Ditambah kebiasaan orang Baduy berjalan kaki, membuat kendaraan tidak bisa memasuki wilayahnya. Adat tetaplah adat, suku Baduy meyakini dengan berjalan kaki setiap jengkal langkahnya membawa suatu keberuntungan dan banyak hal yang bisa ditelusuri.

Suara pemilik rumah yang bercerita pun masih menggelitik telinga, dengan pandangan gelap gulita Yeni mendengarkan kisah di balik tradisi suku Baduy yang masih tradisional. Penggalan kata yang mengisyaratkan bahwa alam itu harus dijaga keasrian dan kelestariannya menjadi hal yang tersimpul dalam pokok pembicaraan dengan pemilik rumah itu.

Hawa dingin dari pegunungan Kendeng menusuk ke dalam celah bilik bambu, Yeni pun bergegas untuk segera menutup pembicaraan dengan pemilik rumah.

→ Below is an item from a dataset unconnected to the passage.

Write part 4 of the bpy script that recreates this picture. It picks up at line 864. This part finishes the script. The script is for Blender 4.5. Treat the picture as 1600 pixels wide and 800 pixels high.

Beralaskan tikar yang ditenun dan selimut, Yeni menutup mata kantungnya agar esok pagi bisa melanjutkan perjalanan kembali.

Cerita Yeni sebenarnya membuat rasa penasaran akan suku Baduy bagi sebagian orang mulai terjawab. Baduy dengan berjuta pesona menawarkan keberagaman yang masih dibalut citra tradisional menjadi pemikat. Jadi, pada penasarankan kapan pergi ke Baduy gak, nih?